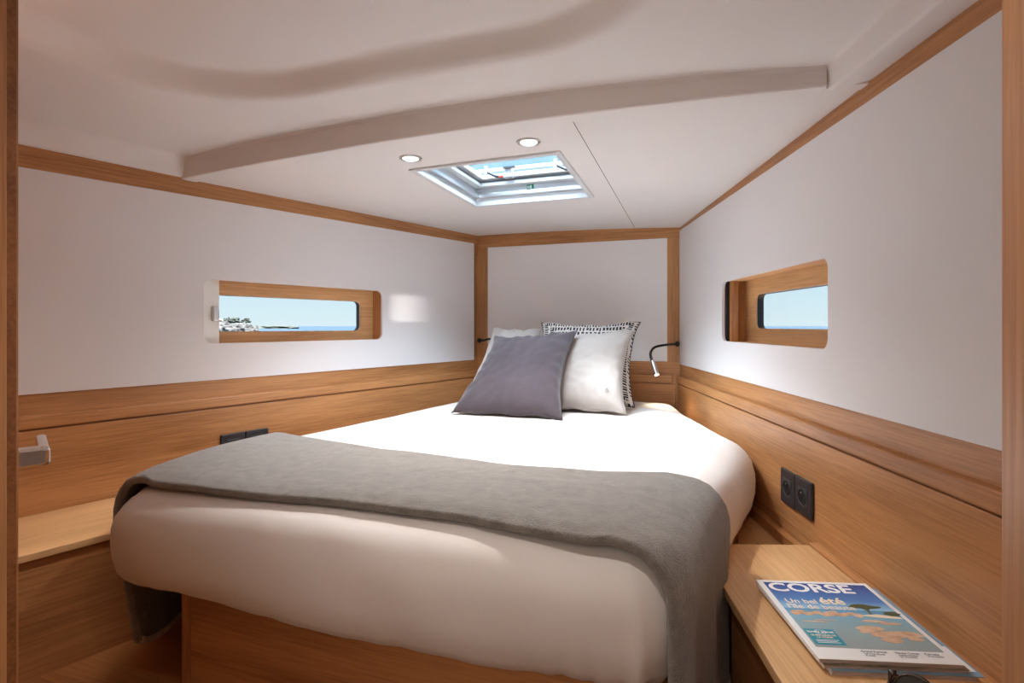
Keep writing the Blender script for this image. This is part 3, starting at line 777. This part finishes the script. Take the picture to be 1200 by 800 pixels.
def trim_ring(bm):
    for (g0, g1, za, zb) in ((-0.006, 0.014, -0.006, 0.012),):
        a = [(HU0+g0, HV0+g0), (HU1-g0, HV0+g0), (HU1-g0, HV1-g0), (HU0+g0, HV1-g0)]; b = [(HU0+g1, HV0+g1), (HU1-g1, HV0+g1), (HU1-g1, HV1-g1), (HU0+g1, HV1-g1)]
        L = [[bm.verts.new((x, y, hc(x, y)+dz)) for x, y in pts] for pts, dz in ((a, za), (b, za), (b, zb), (a, zb))]
        for q in range(4):
            for i in range(4):
                j = (i+1) % 4; bm.faces.new((L[q][i], L[q][j], L[(q+1) % 4][j], L[(q+1) % 4][i]))
        bmesh.ops.recalc_face_normals(bm, faces=bm.faces)
hp('trim_frame', trim_ring, 'hatchw', bevel=0.002)
hp('lining', lambda bm: sqring(bm, 0.004, 0.012, H(0.52), H(0.612)), 'hatchw')
hp('lower_frame', lambda bm: (sqring(bm, 0.010, 0.026, H(0.540), H(0.556))), 'alu', bevel=0.002)
hp('upper_frame', lambda bm: (sqring(bm, 0.010, 0.045, H(0.580), H(0.594), 0.013), sqring(bm, 0.010, 0.060, H(0.606), H(0.622), 0.014)), 'hatchw', bevel=0.003)
lid = empty('lid', None, hatch)
hv = HV0+0.01; tilt = radians(2.7)
LT = Matrix.Translation((0, hv, H(0.640))) @ Matrix.Rotation(tilt, 4, 'X') @ Matrix.Translation((0, -hv, -H(0.640)))
def lp(name, f, mat, **kw):
    bm = BM(); f(bm); bm.transform(LT); bm.transform(hm); return part(name, bm, mat, lid, **kw)
lp('rim', lambda bm: sqring(bm, -0.012, 0.008, H(0.629), H(0.639), 0.0), 'anod', bevel=0.003)
lp('pane', lambda bm: box(bm, HU0-0.01, HU1+0.01, HV0-0.01, HV1+0.01, H(0.6405), H(0.648)), 'acrylic')
def catch(u):
    v = HV1-0.055
    def f1(bm):
        box(bm, u-0.012, u+0.016, v-0.012, v+0.02, H(0.600), H(0.642))
        tube(bm, [(u-0.014, v-0.004, H(0.607)), (u+0.026, v-0.004, H(0.607))], 0.010, 14)
    hp('catch', f1, 'anod', bevel=0.002)
    def f2(bm):
        tube(bm, [(u-0.016, v-0.018, H(0.603)), (u-0.045, v-0.03, H(0.606)), (u-0.078, v-0.04, H(0.622))], [0.006, 0.0055, 0.005], 10)
        box(bm, u-0.016, u+0.034, v-0.02, v-0.008, H(0.636), H(0.643))
    hp('catch_lever', f2, 'black')
    hp('lever_knob', lambda bm: tube(bm, [(u-0.080, v-0.040, H(0.612)), (u-0.080, v-0.040, H(0.646))], 0.007, 12), 'anod')
    hp('release_button', lambda bm: box(bm, u-0.030, u-0.014, v-0.030, v-0.018, H(0.600), H(0.607)), 'red')
catch(-0.735); catch(-0.447)
gs = HV1-0.0125
hp('exit_sticker', lambda bm: box(bm, -0.668, -0.640, gs-0.002, gs+0.002, H(0.558), H(0.579)), 'green')
def runner(bm):
    x, z = -0.661, H(0.5685); y0, y1 = gs-0.003, gs-0.0021
    box(bm, x-0.004, x+0.001, y0, y1, z-0.006, z+0.005); box(bm, x+0.005, x+0.014, y0, y1, z-0.007, z+0.007); box(bm, x-0.002, x+0.0045, y0, y1, z-0.001, z+0.001)
hp('exit_symbol', runner, 'paper')
hp('warning_print', lambda bm: box(bm, -0.650, -0.590, HV1-0.013, HV1-0.0115, H(0.597), H(0.604)), plain('faded_red_print', (0.75, 0.40, 0.36), 0.5))

# ================================================================== MAGAZINES
A = radians(19.4)
def magazine(name, cx, cy, z0, w, l, t, rot, label, cover, group=None):
    mw = Matrix.Translation((cx, cy, z0)) @ Matrix.Rotation(rot, 4, 'Z')
    root = empty('magazine', mw); tag(root, label, 'magazine', group)
    nlayers = 3
    for k in range(1):
        bm = BM(); n = 24; rows = []
        for i in range(n+1):
            a = lerp(-w/2, w/2, i/n)
            rows.append([bm.verts.new((a, y, z)) for y, z in ((-l/2, 0.0), (-l/2+0.001*sin(i), t*0.5), (-l/2, t), (l/2, t), (l/2, 0.0))])
        for p, q in zip(rows, rows[1:]):
            for m_ in range(5): bm.faces.new((p[m_], q[m_], q[(m_+1) % 5], p[(m_+1) % 5]))
        bm.faces.new(rows[0]); bm.faces.new(rows[-1]); bmesh.ops.recalc_face_normals(bm, faces=bm.faces)
        part('pages', bm, 'pages', root)
    part('cover', bx(-w/2-0.0012, w/2+0.0012, -l/2-0.0012, l/2+0.0012, t, t+0.0007), cover, root)
    part('spine', bx(-w/2-0.0016, -w/2-0.0002, -l/2-0.001, l/2+0.001, 0, t+0.0005), 'paper', root)
    return root
SH = H(-0.540)
M['dcover'] = fabric('dark_photo_cover', (0.10, 0.08, 0.05), (0.30, 0.24, 0.15), 60, rough=0.3, big=20, bstr=0, sheen=0)
def cover_photo():
    m, t, b = new_mat('glossy_cover_photo')
    c = t.nodes.new('ShaderNodeTexCoord'); s = t.nodes.new('ShaderNodeSeparateXYZ'); t.links.new(c.outputs['Generated'], s.inputs[0])
    sky = ramp(t, s.outputs['Y'], [(0.0, (0.30, 0.36, 0.36)), (0.30, (0.26, 0.40, 0.44)), (0.44, (0.20, 0.42, 0.56)), (0.545, (0.10, 0.30, 0.50)), (0.56, (0.30, 0.55, 0.76)), (0.70, (0.07, 0.22, 0.52)), (1.0, (0.022, 0.070, 0.27))])
    t.links.new(sky, b.inputs['Base Color']); b.inputs['Roughness'].default_value = 0.22
    return m
M['photo'] = cover_photo()
M['rock'] = fabric('printed_pink_rock', (0.42, 0.22, 0.12), (0.78, 0.55, 0.38), 90, rough=0.3, big=60, bstr=0, sheen=0)
M['pine'] = plain('printed_pine_green', (0.07, 0.09, 0.035), 0.3)
M['ink'] = plain('printed_dark_ink', (0.10, 0.10, 0.14), 0.4)
M['teal'] = plain('printed_teal', (0.03, 0.27, 0.36), 0.25)
M['cream'] = plain('printed_cream_ink', (0.85, 0.72, 0.52), 0.35)
M['wink'] = plain('printed_white_ink', (0.86, 0.86, 0.86), 0.3)
# lowest magazine, middle one, top one
C0 = Vector((0.254, 1.098))
m3 = magazine('magazine', 0.264, 1.104, SH, 0.222, 0.272, 0.007, A+radians(-4.0), 'bottom magazine of the stack, sticking out at the right with a pale blue cover', plain('pale_blue_cover', (0.20, 0.34, 0.46), 0.3))
part('cover_picture', bx(0.045, 0.105, -0.05, 0.125, 0.0078, 0.0081), 'dcover', m3)
part('cover_caption', bx(0.06, 0.108, -0.125, -0.060, 0.0078, 0.0081), 'wink', m3)
m2 = magazine('magazine', 0.250, 1.100, SH+0.0078, 0.214, 0.262, 0.005, A+radians(-3.6), 'middle magazine of the stack, only its dark edges showing', 'dcover')
m1 = magazine('magazine', C0.x-0.008, C0.y+0.002, SH+0.0136, 0.212, 0.258, 0.006, A+radians(-4.4), 'top magazine with blue seaside cover lettered CORSE on the side cabinet', 'paper')
TW, TL_, TZ = 0.212, 0.258, 0.0068
def flat(name, pts, mat, z, parent=m1, t=0.00012):
    return part(name, prism(pts, z, z+t), mat, parent)
flat('cover_photo', [(-TW/2+0.009, -TL_/2+0.030), (TW/2-0.007, -TL_/2+0.030), (TW/2-0.007, TL_/2-0.008), (-TW/2+0.009, TL_/2-0.008)], 'photo', TZ)
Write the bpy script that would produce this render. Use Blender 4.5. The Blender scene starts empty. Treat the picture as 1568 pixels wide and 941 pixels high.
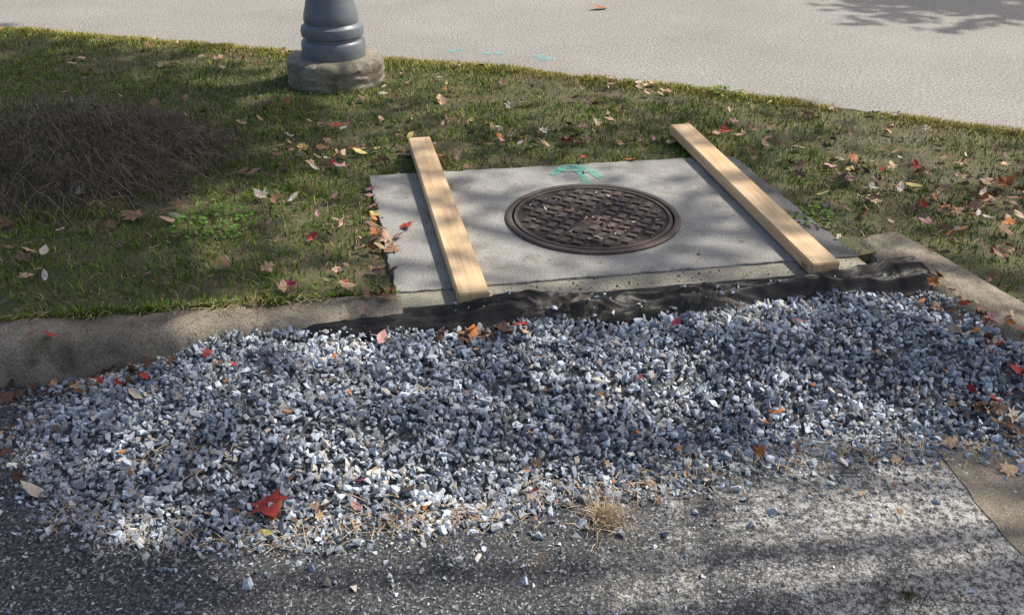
import bpy, bmesh, math, random
import numpy as np
from mathutils import Vector, Matrix, noise
random.seed(7); rng=np.random.default_rng(7)
S=bpy.context.scene
# ------------------------------------------------------------------ helpers
def link(o,parent=None):
    S.collection.objects.link(o)
    if parent: o.parent=parent
    return o
def empty(name,loc=(0,0,0)):
    e=bpy.data.objects.new(name,None); e.location=loc; e.empty_display_size=.2
    return link(e)
def np_mesh(name,V,loops,starts,mat,cols=None,parent=None,smooth=False):
    me=bpy.data.meshes.new(name)
    V=np.asarray(V,dtype=np.float32)
    me.vertices.add(len(V)); me.vertices.foreach_set('co',V.ravel())
    me.loops.add(len(loops)); me.loops.foreach_set('vertex_index',np.asarray(loops,dtype=np.int32))
    me.polygons.add(len(starts)); me.polygons.foreach_set('loop_start',np.asarray(starts,dtype=np.int32))
    me.update(calc_edges=True)
    if cols is not None:
        a=me.color_attributes.new('Col','FLOAT_COLOR','POINT')
        c=np.ones((len(V),4),dtype=np.float32); c[:,:3]=cols
        a.data.foreach_set('color',c.ravel())
    me.polygons.foreach_set('use_smooth',np.full(len(starts),smooth))
    me.materials.append(mat)
    return link(bpy.data.objects.new(name,me),parent)
def py_mesh(name,V,F,mat,parent=None,smooth=False,bevel=0):
    me=bpy.data.meshes.new(name); me.from_pydata([tuple(v) for v in V],[],F); me.update()
    bm=bmesh.new(); bm.from_mesh(me); bmesh.ops.recalc_face_normals(bm,faces=bm.faces); bm.to_mesh(me); bm.free()
    if smooth: me.polygons.foreach_set('use_smooth',[True]*len(me.polygons))
    me.materials.append(mat)
    o=link(bpy.data.objects.new(name,me),parent)
    if bevel:
        m=o.modifiers.new('bevel','BEVEL'); m.width=bevel; m.segments=3; m.limit_method='ANGLE'
    return o
def prism(name,poly,z0,z1,mat,parent=None,bevel=0):
    n=len(poly); V=[(x,y,z0) for x,y in poly]+[(x,y,z1) for x,y in poly]
    F=[list(range(n))[::-1],list(range(n,2*n))]+[[i,(i+1)%n,n+(i+1)%n,n+i] for i in range(n)]
    return py_mesh(name,V,F,mat,parent,bevel=bevel)
def sheet(name,poly,z,mat,parent=None):
    o=py_mesh(name,[(x,y,z) for x,y in poly],[list(range(len(poly)))],mat,parent)
    if o.data.polygons[0].normal.z<0: o.data.flip_normals()
    return o
def lathe(name,prof,mat,loc,parent=None,seg=64,smooth=True):
    V=[];F=[]
    for r,z in prof:
        for k in range(seg):
            a=2*math.pi*k/seg; V.append((loc[0]+r*math.cos(a),loc[1]+r*math.sin(a),loc[2]+z))
    for i in range(len(prof)-1):
        for k in range(seg):
            k2=(k+1)%seg; F.append([i*seg+k,i*seg+k2,(i+1)*seg+k2,(i+1)*seg+k])
    F.append([k for k in range(seg)][::-1]); F.append([(len(prof)-1)*seg+k for k in range(seg)])
    o=py_mesh(name,V,F,mat,parent,smooth=smooth)
    if smooth:
        m=o.modifiers.new('es','EDGE_SPLIT'); m.split_angle=math.radians(38)
    return o
def inpoly(P,poly):
    x,y=P[:,0],P[:,1]; ins=np.zeros(len(P),bool); n=len(poly)
    for i in range(n):
        x1,y1=poly[i]; x2,y2=poly[(i+1)%n]
        if y1==y2: continue
        c=((y1>y)!=(y2>y))&(x<(x2-x1)*(y-y1)/(y2-y1)+x1); ins^=c
    return ins
def segdist(P,line):
    d=np.full(len(P),1e9)
    for (a,b) in zip(line[:-1],line[1:]):
        a=np.array(a);b=np.array(b);ab=b-a
        t=np.clip(((P-a)@ab)/(ab@ab),0,1)
        q=a+t[:,None]*ab; d=np.minimum(d,np.hypot(*(P-q).T))
    return d
def nz(P,scale,off=0.0):
    return np.array([noise.noise((p[0]*scale+off,p[1]*scale-off,off)) for p in P])
def smooth01(t): t=np.clip(t,0,1); return t*t*(3-2*t)
# ------------------------------------------------------------------ materials
def mat(name):
    m=bpy.data.materials.new(name); m.use_nodes=True
    nt=m.node_tree; b=nt.nodes['Principled BSDF']; b.inputs['Roughness'].default_value=.85
    return m,nt,b
class NB:
    def __init__(s,nt):
        s.nt=nt; s.tc=nt.nodes.new('ShaderNodeTexCoord'); s.co=s.tc.outputs['Object']
    def n(s,t,**k):
        nd=s.nt.nodes.new(t)
        for a,v in k.items(): setattr(nd,a,v)
        return nd
    def L(s,a,b): s.nt.links.new(a,b)
    def noise(s,scale,detail=4,rough=.6,co=None):
        nd=s.n('ShaderNodeTexNoise'); nd.inputs['Scale'].default_value=scale
        nd.inputs['Detail'].default_value=detail; nd.inputs['Roughness'].default_value=rough
        s.L(co or s.co,nd.inputs['Vector']); return nd.outputs['Fac']
    def vor(s,scale,out='Distance',feature='F1',rand=1):
        nd=s.n('ShaderNodeTexVoronoi',feature=feature); nd.inputs['Scale'].default_value=scale
        nd.inputs['Randomness'].default_value=rand
        s.L(s.co,nd.inputs['Vector']); return nd.outputs[out]
    def ramp(s,fac,stops,interp='LINEAR'):
        nd=s.n('ShaderNodeValToRGB'); cr=nd.color_ramp; cr.interpolation=interp
        while len(cr.elements)<len(stops): cr.elements.new(.5)
        for e,(p,c) in zip(cr.elements,stops):
            e.position=p; e.color=(c,c,c,1) if isinstance(c,(int,float)) else (*c,1)
        s.L(fac,nd.inputs['Fac']); return nd.outputs['Color']
    def mix(s,f,a,b,mode='MIX'):
        nd=s.n('ShaderNodeMix',data_type='RGBA',blend_type=mode)
        for i,v in ((0,f),(6,a),(7,b)):
            inp=nd.inputs[i]
            if isinstance(v,(int,float)): inp.default_value=v if i==0 else (v,v,v,1)
            elif isinstance(v,tuple): inp.default_value=(*v,1)
            else: s.L(v,inp)
        return nd.outputs[2]
    def math(s,op,a,b=None):
        nd=s.n('ShaderNodeMath',operation=op)
        for i,v in enumerate((a,b)):
            if v is None: continue
            if isinstance(v,(int,float)): nd.inputs[i].default_value=v
            else: s.L(v,nd.inputs[i])
        return nd.outputs[0]
    def bump(s,h,strength,dist,b):
        nd=s.n('ShaderNodeBump'); nd.inputs['Strength'].default_value=strength; nd.inputs['Distance'].default_value=dist
        s.L(h,nd.inputs['Height']); s.L(nd.outputs['Normal'],b.inputs['Normal'])
    def xyz(s):
        nd=s.n('ShaderNodeSeparateXYZ'); s.L(s.co,nd.inputs[0]); return nd.outputs
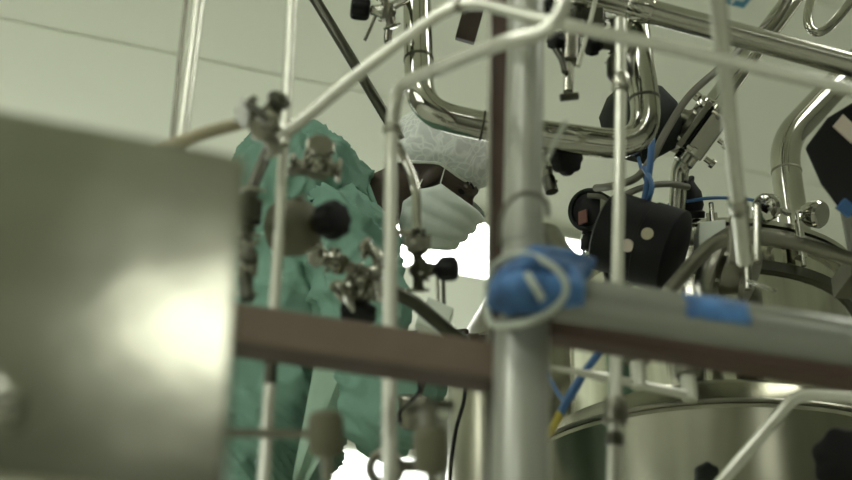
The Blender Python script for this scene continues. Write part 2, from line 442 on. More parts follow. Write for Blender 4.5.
bz0 = to_z(at(489, 300, 1.37), at(490, 0, 1.38), .01); bz1 = to_z(at(489, 300, 1.37), at(490, 0, 1.38), H - .02)
tag(MB().tube([bz0, bz1], sz(5, b0) / 2, 14).build('thin_rod', M['dull']), 'thin grey rod along the left side of the red-brown upright', 'rod')
# left beam
l0, l1 = at(120, 307, 1.21), at(494, 363, 1.33)
hh = sz(46, l1) / 2
lb = tag(MB().beam(l0, l1, Z, hh * .80, .012).build('brown_beam', M['brown'], bevel=.002), 'flat brown steel beam running from the steel cabinet to the grey post', 'beam')
ax = (l1 - l0).normalized()
MB().beam(l0 + Y * .022 - Z * (hh * .8 - .003), l1 + Y * .022 - Z * (hh * .8 - .003), Z, .003, .022).build('flange', M['redbrown'], lb)
# right beam
q0, q1 = at(545, 316, 1.36), at(930, 374, 1.36)
rb = tag(MB().beam(q0, q1, Z, sz(50, q0) / 2, .02).build('brown_beam', M['redbrown'], bevel=.002), 'dark red-brown beam under the thick grey pipe at right', 'beam')
# thick grey pipe in front of it, on the post
g0, g1 = at(548, 296, 1.27), at(940, 356, 1.25)
gp = thing('thick_pipe', 'thick pale grey horizontal pipe running right from the post', 'pipe', g0)
MB().tube([g0, g1], sz(48, at(700, 320, 1.26)) / 2, 36).build('tube', M['pipegrey'], gp)
gax = (g1 - g0).normalized(); gr = sz(48, at(700, 320, 1.26)) / 2
def wrap(parent, c, ax, r, L, name='tape', mm='tape', k=0.05, lumps=7):
    ax, u, w_ = frame(ax); mb = MB(); n = 48; prev = None
    for i in range(13):
        t = i / 12; j0 = len(mb.v)
        for j in range(n):
            a = 2 * math.pi * j / n
            rr = r * (1.03 + k * noise.noise(Vector((math.cos(a) * 2, math.sin(a) * 2, t * lumps))) + k * .4 * math.sin(t * 20 + a * 2))
            edge = L * .06 * noise.noise(Vector((math.cos(a) * 1.5, math.sin(a) * 1.5, 9)))
            mb.v.append(c + ax * (t * L + (edge if i in (0, 12) else 0)) + u * math.cos(a) * rr + w_ * math.sin(a) * rr)
        if prev is not None: mb.bridge(prev, j0, n)
        prev = j0
    return mb.build(name, M[mm], parent)
def gpt(px):     # point of the pipe axis at an image column
    best = min((abs((lambda v: 426 + v.dot(CR) / -v.dot(CB) * FPX)(g0.lerp(g1, k / 400) - CAM) - px), k) for k in range(401)); return g0.lerp(g1, best[1] / 400)
a_, b_ = gpt(684), gpt(746); tp = MB(); NN = 24
for i in range(13):
    for j in range(NN + 1):
        th = R(-70 + 155 * j / NN + 6 * noise.noise(Vector((i * .4, j * .02, 3)))); sh_ = .006 * noise.noise(Vector((j * .3, 0, i)))
        upv = (CU - gax * CU.dot(gax)).normalized(); fw_ = gax.cross(upv); fw_ = fw_ if fw_.dot(CB) > 0 else -fw_
        sk = (1 - j / NN) * -.012
        tp.v.append(a_.lerp(b_, i / 12) + gax * (sk + sh_) + upv * math.cos(th) * gr * (1.025 + .02 * noise.noise(Vector((i * .5, j * .3, 0)))) + fw_ * math.sin(th) * gr * 1.03)
for i in range(12):
    for j in range(NN): k = i * (NN + 1) + j; tp.f.append((k, k + 1, k + NN + 2, k + NN + 1))
to = tp.build('blue_tape', M['tape'], gp); sd_ = to.modifiers.new('s', 'SOLIDIFY'); sd_.thickness = .002; sd_.offset = -1
a_, b_ = gpt(552), gpt(584)
# blue cloth knotted round post and pipe end
cl = MB()
def lump(mb, pts, rs): mb.tube(catmull([A(t) for t in pts], 6), [rs * (1 + .18 * noise.noise(Vector((i * .7, rs * 50, len(pts))))) for i in range(6 * (len(pts) - 1) + 1)], 16)
lump(cl, [(500, 304, 1.27), (507, 282, 1.24), (530, 268, 1.23), (556, 270, 1.24), (580, 276, 1.26)], .017)
lump(cl, [(502, 296, 1.25), (520, 288, 1.225), (545, 290, 1.225), (574, 292, 1.235)], .019)
lump(cl, [(512, 272, 1.26), (535, 256, 1.27), (560, 258, 1.30), (592, 268, 1.31)], .013)
lump(cl, [(506, 305, 1.25), (524, 302, 1.24), (548, 300, 1.235)], .014)
lump(cl, [(570, 268, 1.24), (576, 285, 1.232), (574, 304, 1.235)], .011)
tag(cl.build('blue_cloth_wrap', M['tape']), 'crumpled blue cloth wrapped where the thick pipe meets the post', 'cloth')
def loop(name, label, pts, wpx, mm, closed=False, group=None, cat='cable tie'):
    P = [A(t) for t in pts]
    if closed: P.append(P[0])
    return tag(MB().tube(catmull(P, 10), sz(wpx, P[0]) / 2, 10).build(name, M[mm]), label, cat, group)
loop('cable_tie', 'milky plastic tie looped around the post and blue cloth', [(496, 327, 1.24), (530, 322, 1.22), (558, 305, 1.22), (566, 285, 1.21), (552, 266, 1.21), (524, 254, 1.23), (497, 263, 1.26), (487, 290, 1.30), (488, 316, 1.28)], 7, 'tie', True)
loop('cable_tie', 'short pale tie end hanging over the blue cloth', [(527, 274, 1.2), (535, 287, 1.195), (543, 300, 1.2)], 7, 'tie')
loop('cable_tie', 'grey wire ring around the post above the blue cloth', [(500, 245, 1.30), (503, 212, 1.25), (520, 194, 1.24), (543, 197, 1.25), (548, 215, 1.30)], 5, 'hose')
loop('cord', 'thin pale cord hanging diagonally right of the post at mask height', [(566, 122, 1.3), (552, 148, 1.3), (543, 168, 1.3)], 5, 'tie', cat='cord')
loop('cord', 'thin dark cord dropping from the post to the blue cloth', [(543, 228, 1.34), (552, 248, 1.32), (560, 262, 1.3)], 4, 'hose', cat='cord')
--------
Exercise aim: Look for the word "scene" in every line of the listing and copy the lines that have it.

Completed exercise:
Write the bpy script that would produce this render. Use Blender 4.5. The Blender scene starts empty. Treat the picture as 1568 pixels wide and 941 pixels high.
S=bpy.context.scene
The Blender Python script for this scene continues. Write part 2, from line 442 on. More parts follow. Write for Blender 4.5.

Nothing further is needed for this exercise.